Long traces parents’ increasingly leaving young children unattended to the embrace of “work as a value” over children. When that attitude took hold, parents started seeing the world through their own eyes, “their own personal need system. It’s easier to convince yourself viewing things that way that your child is going to be OK. Because if not, then you couldn’t work, or the family would have to operate on less income, or whatever.”

And parents take their cues from what others do, regardless of whether it is wise:

“It is internal convincing. When parents look around and see other people working in the neighborhood and leaving children alone they think `This must be OK.’ We need to think this attitude through. We went to one little cul-de-sac and found 24 children with not a single adult there on the street. This wasn’t in a poor section. Everybody just shrugs and says `We’re all doing it.’ “

Parents of adolescents may wonder if they are being sexually active while left unsupervised. Usually sexual experimentation starts at the girl’s home. Things start innocently enough, Long said.

“Usually the kids are watching TV or talking and then one thing leads to another. Once a kid starts being sexually active, it’s very difficult for them to stop.

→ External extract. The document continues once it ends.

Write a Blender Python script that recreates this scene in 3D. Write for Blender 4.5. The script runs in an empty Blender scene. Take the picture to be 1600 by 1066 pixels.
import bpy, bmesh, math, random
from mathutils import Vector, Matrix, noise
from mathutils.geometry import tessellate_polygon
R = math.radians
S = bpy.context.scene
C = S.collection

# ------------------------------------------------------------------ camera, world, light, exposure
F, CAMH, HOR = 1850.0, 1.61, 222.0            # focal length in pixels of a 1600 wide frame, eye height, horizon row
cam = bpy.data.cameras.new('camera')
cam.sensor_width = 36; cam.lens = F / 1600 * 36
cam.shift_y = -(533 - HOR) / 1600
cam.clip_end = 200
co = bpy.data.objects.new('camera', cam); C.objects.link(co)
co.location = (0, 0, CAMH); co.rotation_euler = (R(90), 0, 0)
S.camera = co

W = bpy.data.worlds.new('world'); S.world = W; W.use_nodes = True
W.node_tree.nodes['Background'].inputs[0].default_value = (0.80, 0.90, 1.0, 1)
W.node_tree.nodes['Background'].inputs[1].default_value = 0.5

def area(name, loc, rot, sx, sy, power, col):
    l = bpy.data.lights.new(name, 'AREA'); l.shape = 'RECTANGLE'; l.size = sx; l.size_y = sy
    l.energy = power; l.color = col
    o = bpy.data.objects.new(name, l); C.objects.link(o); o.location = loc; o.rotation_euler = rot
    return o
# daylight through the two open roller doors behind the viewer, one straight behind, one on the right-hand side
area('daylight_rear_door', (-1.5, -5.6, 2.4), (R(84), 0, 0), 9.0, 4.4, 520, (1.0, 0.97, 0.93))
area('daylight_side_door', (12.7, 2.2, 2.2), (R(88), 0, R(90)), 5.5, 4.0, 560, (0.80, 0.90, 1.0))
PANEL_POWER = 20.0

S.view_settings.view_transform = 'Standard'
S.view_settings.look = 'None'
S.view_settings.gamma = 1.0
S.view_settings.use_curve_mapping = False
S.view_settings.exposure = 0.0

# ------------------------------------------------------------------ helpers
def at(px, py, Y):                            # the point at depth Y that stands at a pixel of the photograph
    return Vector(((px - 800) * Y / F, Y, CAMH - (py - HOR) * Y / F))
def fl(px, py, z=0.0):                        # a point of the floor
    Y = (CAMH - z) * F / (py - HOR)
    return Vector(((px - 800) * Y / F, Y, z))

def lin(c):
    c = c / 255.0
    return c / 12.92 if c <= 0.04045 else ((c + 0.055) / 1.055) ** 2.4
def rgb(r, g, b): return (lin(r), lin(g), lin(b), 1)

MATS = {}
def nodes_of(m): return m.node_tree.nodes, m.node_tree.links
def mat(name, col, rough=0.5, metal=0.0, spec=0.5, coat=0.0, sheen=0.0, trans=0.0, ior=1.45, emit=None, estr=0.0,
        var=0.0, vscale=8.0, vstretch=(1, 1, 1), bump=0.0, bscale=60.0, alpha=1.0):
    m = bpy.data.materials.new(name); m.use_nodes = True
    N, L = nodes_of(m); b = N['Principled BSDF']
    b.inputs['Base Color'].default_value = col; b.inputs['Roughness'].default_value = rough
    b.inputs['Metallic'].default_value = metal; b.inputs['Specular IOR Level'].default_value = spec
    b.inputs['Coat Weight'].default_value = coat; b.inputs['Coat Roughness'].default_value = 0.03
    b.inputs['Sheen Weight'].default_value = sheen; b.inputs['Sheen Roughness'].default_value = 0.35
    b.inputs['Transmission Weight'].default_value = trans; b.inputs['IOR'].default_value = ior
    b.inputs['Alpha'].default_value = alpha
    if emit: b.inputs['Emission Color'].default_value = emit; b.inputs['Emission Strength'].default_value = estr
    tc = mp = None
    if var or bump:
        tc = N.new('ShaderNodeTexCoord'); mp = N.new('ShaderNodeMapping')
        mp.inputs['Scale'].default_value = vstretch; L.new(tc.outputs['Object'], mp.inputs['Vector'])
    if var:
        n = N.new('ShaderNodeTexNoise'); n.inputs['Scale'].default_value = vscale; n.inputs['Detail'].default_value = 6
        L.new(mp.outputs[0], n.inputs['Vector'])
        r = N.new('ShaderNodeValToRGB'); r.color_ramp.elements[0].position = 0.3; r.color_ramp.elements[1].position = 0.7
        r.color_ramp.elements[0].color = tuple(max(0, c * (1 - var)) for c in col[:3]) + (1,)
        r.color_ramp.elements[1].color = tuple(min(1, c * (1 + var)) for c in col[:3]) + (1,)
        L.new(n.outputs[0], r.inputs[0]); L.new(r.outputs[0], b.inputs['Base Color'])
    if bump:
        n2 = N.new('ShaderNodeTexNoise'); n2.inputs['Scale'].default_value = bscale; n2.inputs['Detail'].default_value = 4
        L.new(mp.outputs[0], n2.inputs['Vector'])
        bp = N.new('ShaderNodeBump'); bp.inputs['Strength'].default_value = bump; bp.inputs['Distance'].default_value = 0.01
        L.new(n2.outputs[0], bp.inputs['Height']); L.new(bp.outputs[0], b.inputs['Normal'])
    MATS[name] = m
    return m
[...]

“That’s true not just with sexual intercourse but with genital touching. . . . They’re finding that latchkey kids with an older sibling at home may be at risk of sexual abuse.”

Parents tell their children to stay home, but boys more typically won’t. Long said: “Girls tend to keep the stay-at-home rule. But what often happens, if the parents are on a regular schedule and no one is checking up on them, is that the house is pretty much theirs until somebody comes home at 6. Even if there’s a single phone check by the parent, that’s not enough.”

Long’s book, “On My Own,” has a chapter on how to tell is a child is ready for self care. It has situations listed for parents to ask children how they’d respond.

“If they’re operating in an unsafe manner or make choices that would damage them,” then you get the idea.

In most communities there are activities and care-providers available.

Some programs are for recreation, not child care. That means a child may leave the program and no one will call a parent. Or a child may not show up and no one will call the parent.

Adolescents who don’t need constant supervision still need lots of connections with their parents.

“We very often suggest to parents that you don’t just make it a one-way street. Besides having the child call you, parents should call and say `I’m thinking about you.’ That does two things. It lets the child know the parent is involved, and it’s a check point” to find out what’s going on. Consider dropping by home unannounced to see what’s happening.

“It’s not good for kids to just `hang out,’ ” Long said. “It’s too difficult for them to continuously fill their time with anything productive.

“There’s a great tendency to do repetitive things like watch television or play video games. Especially with 15- and 16-year-olds, opportunities increase, not decrease, as children get older. If children are too young to get a job, they should volunteer, attend camps or take classes in an area of special interest.”